**Exercise details:**
Repeat, exactly and completely, the entries shown underneath.

**Extracted records:**
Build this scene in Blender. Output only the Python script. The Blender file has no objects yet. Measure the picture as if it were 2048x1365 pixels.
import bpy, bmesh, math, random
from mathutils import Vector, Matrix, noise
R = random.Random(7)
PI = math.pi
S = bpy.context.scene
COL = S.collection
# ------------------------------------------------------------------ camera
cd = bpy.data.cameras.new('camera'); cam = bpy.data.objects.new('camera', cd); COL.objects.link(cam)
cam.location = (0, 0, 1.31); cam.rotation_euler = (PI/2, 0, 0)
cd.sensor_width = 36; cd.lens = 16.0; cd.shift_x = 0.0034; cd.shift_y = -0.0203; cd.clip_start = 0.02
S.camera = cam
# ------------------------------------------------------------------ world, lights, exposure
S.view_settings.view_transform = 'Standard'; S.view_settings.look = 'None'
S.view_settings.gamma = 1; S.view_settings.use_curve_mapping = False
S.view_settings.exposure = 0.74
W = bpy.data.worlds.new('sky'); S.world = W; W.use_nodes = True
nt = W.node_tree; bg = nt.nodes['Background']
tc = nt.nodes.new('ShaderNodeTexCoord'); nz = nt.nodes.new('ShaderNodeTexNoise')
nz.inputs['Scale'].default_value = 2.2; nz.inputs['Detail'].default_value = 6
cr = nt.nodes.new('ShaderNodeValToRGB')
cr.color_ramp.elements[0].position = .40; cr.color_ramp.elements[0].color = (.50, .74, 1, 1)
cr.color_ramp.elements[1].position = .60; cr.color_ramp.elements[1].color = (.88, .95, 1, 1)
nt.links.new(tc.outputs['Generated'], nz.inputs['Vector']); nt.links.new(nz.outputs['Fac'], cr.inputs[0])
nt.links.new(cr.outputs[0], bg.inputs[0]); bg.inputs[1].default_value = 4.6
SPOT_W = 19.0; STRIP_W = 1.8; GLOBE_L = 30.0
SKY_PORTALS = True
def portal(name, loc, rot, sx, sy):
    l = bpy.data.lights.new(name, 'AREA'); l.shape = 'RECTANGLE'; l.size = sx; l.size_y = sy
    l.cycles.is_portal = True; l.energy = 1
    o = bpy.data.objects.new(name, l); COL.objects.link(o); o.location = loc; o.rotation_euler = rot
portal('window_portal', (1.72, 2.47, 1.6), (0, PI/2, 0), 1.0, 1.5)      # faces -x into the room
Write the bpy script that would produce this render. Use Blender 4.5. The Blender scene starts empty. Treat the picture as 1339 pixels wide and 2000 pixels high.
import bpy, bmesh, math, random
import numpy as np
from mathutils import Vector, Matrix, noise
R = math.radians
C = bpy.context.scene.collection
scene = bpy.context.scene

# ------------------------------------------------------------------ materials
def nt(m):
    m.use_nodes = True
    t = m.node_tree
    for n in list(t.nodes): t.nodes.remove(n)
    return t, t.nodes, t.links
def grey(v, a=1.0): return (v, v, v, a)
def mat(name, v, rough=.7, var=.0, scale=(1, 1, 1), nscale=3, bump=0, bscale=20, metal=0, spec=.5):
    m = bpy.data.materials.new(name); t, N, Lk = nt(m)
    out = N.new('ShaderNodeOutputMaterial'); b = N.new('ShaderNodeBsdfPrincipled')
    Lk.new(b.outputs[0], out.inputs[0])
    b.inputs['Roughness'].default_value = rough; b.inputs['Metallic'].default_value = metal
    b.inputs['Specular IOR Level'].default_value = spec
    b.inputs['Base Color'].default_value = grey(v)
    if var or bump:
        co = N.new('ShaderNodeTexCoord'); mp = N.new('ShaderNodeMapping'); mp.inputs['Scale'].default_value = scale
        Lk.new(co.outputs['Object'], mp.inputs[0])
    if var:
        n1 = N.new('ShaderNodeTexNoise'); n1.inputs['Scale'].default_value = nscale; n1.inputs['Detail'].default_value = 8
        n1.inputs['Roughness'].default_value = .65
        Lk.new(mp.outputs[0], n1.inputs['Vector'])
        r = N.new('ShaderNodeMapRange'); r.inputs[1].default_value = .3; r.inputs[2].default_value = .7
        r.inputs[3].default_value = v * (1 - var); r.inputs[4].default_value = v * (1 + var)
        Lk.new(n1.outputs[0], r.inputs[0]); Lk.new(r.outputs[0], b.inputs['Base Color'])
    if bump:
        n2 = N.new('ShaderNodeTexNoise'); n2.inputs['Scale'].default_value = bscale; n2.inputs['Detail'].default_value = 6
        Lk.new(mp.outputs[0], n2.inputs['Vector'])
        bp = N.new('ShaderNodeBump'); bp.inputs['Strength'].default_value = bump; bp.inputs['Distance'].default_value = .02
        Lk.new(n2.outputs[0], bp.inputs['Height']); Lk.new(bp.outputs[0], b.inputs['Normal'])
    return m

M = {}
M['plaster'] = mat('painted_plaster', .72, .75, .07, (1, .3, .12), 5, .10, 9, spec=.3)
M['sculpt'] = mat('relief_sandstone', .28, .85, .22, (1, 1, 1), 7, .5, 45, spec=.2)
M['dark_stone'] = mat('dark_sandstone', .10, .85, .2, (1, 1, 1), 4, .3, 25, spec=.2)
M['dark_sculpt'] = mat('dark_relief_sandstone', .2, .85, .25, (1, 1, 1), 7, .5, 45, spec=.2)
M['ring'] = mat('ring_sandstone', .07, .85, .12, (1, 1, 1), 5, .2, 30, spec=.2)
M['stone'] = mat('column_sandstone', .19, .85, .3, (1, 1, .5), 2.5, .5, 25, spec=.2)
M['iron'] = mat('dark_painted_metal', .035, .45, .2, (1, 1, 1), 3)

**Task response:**
Build this scene in Blender. Output only the Python script. The Blender file has no objects yet. Measure the picture as if it were 2048x1365 pixels.
import bpy, bmesh, math, random
from mathutils import Vector, Matrix, noise
R = random.Random(7)
PI = math.pi
S = bpy.context.scene
COL = S.collection
# ------------------------------------------------------------------ camera
cd = bpy.data.cameras.new('camera'); cam = bpy.data.objects.new('camera', cd); COL.objects.link(cam)
cam.location = (0, 0, 1.31); cam.rotation_euler = (PI/2, 0, 0)
cd.sensor_width = 36; cd.lens = 16.0; cd.shift_x = 0.0034; cd.shift_y = -0.0203; cd.clip_start = 0.02
S.camera = cam
# ------------------------------------------------------------------ world, lights, exposure
S.view_settings.view_transform = 'Standard'; S.view_settings.look = 'None'
S.view_settings.gamma = 1; S.view_settings.use_curve_mapping = False
S.view_settings.exposure = 0.74
W = bpy.data.worlds.new('sky'); S.world = W; W.use_nodes = True
nt = W.node_tree; bg = nt.nodes['Background']
tc = nt.nodes.new('ShaderNodeTexCoord'); nz = nt.nodes.new('ShaderNodeTexNoise')
nz.inputs['Scale'].default_value = 2.2; nz.inputs['Detail'].default_value = 6
cr = nt.nodes.new('ShaderNodeValToRGB')
cr.color_ramp.elements[0].position = .40; cr.color_ramp.elements[0].color = (.50, .74, 1, 1)
cr.color_ramp.elements[1].position = .60; cr.color_ramp.elements[1].color = (.88, .95, 1, 1)
nt.links.new(tc.outputs['Generated'], nz.inputs['Vector']); nt.links.new(nz.outputs['Fac'], cr.inputs[0])
nt.links.new(cr.outputs[0], bg.inputs[0]); bg.inputs[1].default_value = 4.6
SPOT_W = 19.0; STRIP_W = 1.8; GLOBE_L = 30.0
SKY_PORTALS = True
def portal(name, loc, rot, sx, sy):
    l = bpy.data.lights.new(name, 'AREA'); l.shape = 'RECTANGLE'; l.size = sx; l.size_y = sy
    l.cycles.is_portal = True; l.energy = 1
    o = bpy.data.objects.new(name, l); COL.objects.link(o); o.location = loc; o.rotation_euler = rot
portal('window_portal', (1.72, 2.47, 1.6), (0, PI/2, 0), 1.0, 1.5)      # faces -x into the room
Write the bpy script that would produce this render. Use Blender 4.5. The Blender scene starts empty. Treat the picture as 1339 pixels wide and 2000 pixels high.
import bpy, bmesh, math, random
import numpy as np
from mathutils import Vector, Matrix, noise
R = math.radians
C = bpy.context.scene.collection
scene = bpy.context.scene

# ------------------------------------------------------------------ materials
def nt(m):
    m.use_nodes = True
    t = m.node_tree
    for n in list(t.nodes): t.nodes.remove(n)
    return t, t.nodes, t.links
def grey(v, a=1.0): return (v, v, v, a)
def mat(name, v, rough=.7, var=.0, scale=(1, 1, 1), nscale=3, bump=0, bscale=20, metal=0, spec=.5):
    m = bpy.data.materials.new(name); t, N, Lk = nt(m)
    out = N.new('ShaderNodeOutputMaterial'); b = N.new('ShaderNodeBsdfPrincipled')
    Lk.new(b.outputs[0], out.inputs[0])
    b.inputs['Roughness'].default_value = rough; b.inputs['Metallic'].default_value = metal
    b.inputs['Specular IOR Level'].default_value = spec
    b.inputs['Base Color'].default_value = grey(v)
    if var or bump:
        co = N.new('ShaderNodeTexCoord'); mp = N.new('ShaderNodeMapping'); mp.inputs['Scale'].default_value = scale
        Lk.new(co.outputs['Object'], mp.inputs[0])
    if var:
        n1 = N.new('ShaderNodeTexNoise'); n1.inputs['Scale'].default_value = nscale; n1.inputs['Detail'].default_value = 8
        n1.inputs['Roughness'].default_value = .65
        Lk.new(mp.outputs[0], n1.inputs['Vector'])
        r = N.new('ShaderNodeMapRange'); r.inputs[1].default_value = .3; r.inputs[2].default_value = .7
        r.inputs[3].default_value = v * (1 - var); r.inputs[4].default_value = v * (1 + var)
        Lk.new(n1.outputs[0], r.inputs[0]); Lk.new(r.outputs[0], b.inputs['Base Color'])
    if bump:
        n2 = N.new('ShaderNodeTexNoise'); n2.inputs['Scale'].default_value = bscale; n2.inputs['Detail'].default_value = 6
        Lk.new(mp.outputs[0], n2.inputs['Vector'])
        bp = N.new('ShaderNodeBump'); bp.inputs['Strength'].default_value = bump; bp.inputs['Distance'].default_value = .02
        Lk.new(n2.outputs[0], bp.inputs['Height']); Lk.new(bp.outputs[0], b.inputs['Normal'])
    return m

M = {}
M['plaster'] = mat('painted_plaster', .72, .75, .07, (1, .3, .12), 5, .10, 9, spec=.3)
M['sculpt'] = mat('relief_sandstone', .28, .85, .22, (1, 1, 1), 7, .5, 45, spec=.2)
M['dark_stone'] = mat('dark_sandstone', .10, .85, .2, (1, 1, 1), 4, .3, 25, spec=.2)
M['dark_sculpt'] = mat('dark_relief_sandstone', .2, .85, .25, (1, 1, 1), 7, .5, 45, spec=.2)
M['ring'] = mat('ring_sandstone', .07, .85, .12, (1, 1, 1), 5, .2, 30, spec=.2)
M['stone'] = mat('column_sandstone', .19, .85, .3, (1, 1, .5), 2.5, .5, 25, spec=.2)
M['iron'] = mat('dark_painted_metal', .035, .45, .2, (1, 1, 1), 3)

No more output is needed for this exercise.